Only the number is wanted: tally the lines below that contain the word "Write".

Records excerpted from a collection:
%%
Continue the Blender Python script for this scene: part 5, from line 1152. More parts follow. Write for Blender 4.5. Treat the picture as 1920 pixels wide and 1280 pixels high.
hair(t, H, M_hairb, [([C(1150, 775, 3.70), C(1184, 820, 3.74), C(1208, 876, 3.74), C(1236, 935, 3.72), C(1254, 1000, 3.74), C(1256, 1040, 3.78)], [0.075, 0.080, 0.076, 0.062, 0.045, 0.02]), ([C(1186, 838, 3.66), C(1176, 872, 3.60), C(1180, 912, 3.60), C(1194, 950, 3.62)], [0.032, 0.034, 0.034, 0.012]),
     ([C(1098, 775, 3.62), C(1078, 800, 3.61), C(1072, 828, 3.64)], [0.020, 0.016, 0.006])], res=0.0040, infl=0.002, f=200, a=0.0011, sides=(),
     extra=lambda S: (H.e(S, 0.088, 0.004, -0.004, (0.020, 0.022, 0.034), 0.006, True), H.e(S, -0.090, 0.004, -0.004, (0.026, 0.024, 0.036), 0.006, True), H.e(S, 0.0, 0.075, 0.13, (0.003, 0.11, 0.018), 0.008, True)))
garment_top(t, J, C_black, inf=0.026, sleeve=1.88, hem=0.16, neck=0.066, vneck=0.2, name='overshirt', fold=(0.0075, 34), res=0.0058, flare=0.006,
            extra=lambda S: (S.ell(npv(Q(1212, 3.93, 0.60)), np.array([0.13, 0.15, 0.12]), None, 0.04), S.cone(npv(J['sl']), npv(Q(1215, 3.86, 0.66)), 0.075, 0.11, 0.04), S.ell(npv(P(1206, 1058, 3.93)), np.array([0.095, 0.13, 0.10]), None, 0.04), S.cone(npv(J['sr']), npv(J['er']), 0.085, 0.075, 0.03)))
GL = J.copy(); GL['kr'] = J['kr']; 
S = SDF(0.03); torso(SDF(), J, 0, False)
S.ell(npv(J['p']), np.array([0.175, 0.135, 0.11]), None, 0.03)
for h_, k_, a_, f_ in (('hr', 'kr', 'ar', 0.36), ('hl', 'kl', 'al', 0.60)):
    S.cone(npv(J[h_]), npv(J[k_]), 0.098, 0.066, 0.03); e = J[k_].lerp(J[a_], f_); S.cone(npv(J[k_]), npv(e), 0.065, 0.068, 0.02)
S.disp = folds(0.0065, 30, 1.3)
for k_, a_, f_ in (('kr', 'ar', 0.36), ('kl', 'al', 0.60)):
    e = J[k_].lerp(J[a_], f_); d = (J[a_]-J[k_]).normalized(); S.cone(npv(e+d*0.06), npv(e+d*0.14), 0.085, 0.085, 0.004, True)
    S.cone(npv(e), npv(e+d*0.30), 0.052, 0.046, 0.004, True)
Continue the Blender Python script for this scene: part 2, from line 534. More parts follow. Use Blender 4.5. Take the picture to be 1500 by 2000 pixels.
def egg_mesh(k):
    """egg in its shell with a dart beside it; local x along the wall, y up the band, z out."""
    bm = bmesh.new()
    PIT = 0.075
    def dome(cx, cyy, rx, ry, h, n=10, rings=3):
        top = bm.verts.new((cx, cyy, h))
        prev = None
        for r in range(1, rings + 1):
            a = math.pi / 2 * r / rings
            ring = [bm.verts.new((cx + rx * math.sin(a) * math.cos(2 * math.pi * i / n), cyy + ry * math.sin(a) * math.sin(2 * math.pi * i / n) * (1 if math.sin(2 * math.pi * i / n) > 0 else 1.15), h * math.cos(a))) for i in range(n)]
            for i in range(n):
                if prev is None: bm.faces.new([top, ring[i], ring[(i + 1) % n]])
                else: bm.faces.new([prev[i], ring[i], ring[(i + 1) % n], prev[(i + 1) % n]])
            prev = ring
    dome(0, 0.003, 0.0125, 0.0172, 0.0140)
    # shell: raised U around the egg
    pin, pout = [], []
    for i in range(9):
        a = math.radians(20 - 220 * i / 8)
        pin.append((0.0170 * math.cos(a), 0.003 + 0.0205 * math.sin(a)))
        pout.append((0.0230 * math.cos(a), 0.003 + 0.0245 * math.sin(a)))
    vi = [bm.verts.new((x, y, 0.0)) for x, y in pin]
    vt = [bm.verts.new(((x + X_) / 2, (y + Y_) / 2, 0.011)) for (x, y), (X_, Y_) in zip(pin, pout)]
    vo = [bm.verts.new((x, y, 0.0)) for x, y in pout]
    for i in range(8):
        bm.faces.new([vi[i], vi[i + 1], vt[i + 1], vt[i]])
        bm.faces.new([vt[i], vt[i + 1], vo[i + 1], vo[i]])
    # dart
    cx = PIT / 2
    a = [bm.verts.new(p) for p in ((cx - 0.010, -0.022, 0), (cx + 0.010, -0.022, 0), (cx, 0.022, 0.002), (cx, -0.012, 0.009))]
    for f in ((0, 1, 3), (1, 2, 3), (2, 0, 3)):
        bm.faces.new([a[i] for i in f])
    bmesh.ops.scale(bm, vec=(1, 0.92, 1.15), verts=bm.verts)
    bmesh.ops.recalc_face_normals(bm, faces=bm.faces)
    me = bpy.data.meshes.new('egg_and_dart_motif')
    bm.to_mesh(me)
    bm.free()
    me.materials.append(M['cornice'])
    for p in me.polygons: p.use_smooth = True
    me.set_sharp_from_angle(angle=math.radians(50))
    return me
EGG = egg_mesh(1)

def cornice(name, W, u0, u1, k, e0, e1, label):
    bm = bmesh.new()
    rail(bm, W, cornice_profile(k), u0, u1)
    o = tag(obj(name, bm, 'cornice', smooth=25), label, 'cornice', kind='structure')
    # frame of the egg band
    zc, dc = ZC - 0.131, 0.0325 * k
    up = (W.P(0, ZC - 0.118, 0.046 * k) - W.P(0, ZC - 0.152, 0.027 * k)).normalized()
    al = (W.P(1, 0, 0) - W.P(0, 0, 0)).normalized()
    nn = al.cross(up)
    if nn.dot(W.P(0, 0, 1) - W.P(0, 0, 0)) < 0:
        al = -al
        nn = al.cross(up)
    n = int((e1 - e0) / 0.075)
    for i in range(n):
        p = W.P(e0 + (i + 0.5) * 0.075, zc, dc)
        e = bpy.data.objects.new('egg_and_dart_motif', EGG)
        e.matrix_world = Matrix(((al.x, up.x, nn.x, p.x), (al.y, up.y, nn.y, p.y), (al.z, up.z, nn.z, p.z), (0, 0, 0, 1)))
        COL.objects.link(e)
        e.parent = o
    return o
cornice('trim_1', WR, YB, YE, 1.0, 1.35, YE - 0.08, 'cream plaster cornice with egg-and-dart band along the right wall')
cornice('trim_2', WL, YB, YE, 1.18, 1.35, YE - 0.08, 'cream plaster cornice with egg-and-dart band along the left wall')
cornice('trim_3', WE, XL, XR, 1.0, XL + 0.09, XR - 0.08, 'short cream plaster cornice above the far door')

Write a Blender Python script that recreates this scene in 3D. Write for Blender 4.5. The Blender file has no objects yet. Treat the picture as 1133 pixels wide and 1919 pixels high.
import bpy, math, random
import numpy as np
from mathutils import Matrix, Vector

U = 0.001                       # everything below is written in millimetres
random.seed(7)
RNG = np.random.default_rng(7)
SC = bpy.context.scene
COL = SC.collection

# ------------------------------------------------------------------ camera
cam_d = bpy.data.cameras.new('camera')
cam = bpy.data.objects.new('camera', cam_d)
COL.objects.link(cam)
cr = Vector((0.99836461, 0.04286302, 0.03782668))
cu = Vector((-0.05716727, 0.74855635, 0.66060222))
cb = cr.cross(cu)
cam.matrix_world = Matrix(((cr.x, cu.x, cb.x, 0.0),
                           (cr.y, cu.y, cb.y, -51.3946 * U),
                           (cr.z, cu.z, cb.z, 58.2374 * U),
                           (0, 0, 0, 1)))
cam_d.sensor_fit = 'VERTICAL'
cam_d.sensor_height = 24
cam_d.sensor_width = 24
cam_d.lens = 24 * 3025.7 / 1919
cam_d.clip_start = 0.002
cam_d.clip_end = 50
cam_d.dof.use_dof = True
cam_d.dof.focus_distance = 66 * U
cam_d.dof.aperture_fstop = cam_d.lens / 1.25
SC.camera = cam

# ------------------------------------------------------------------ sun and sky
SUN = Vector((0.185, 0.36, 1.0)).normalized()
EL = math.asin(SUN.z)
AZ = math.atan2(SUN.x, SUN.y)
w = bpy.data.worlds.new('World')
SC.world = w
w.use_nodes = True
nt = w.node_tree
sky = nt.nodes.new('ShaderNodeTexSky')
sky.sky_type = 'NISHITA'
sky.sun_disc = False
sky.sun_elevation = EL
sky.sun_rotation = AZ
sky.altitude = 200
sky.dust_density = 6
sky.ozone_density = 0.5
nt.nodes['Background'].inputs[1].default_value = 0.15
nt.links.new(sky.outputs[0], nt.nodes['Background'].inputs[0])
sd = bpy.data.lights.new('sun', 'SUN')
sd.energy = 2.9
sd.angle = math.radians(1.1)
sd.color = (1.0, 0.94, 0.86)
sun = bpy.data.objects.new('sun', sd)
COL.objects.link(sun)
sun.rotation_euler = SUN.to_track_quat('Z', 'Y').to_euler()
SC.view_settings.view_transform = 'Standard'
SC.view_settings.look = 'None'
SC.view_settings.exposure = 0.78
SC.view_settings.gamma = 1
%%
Answer to this exercise: 2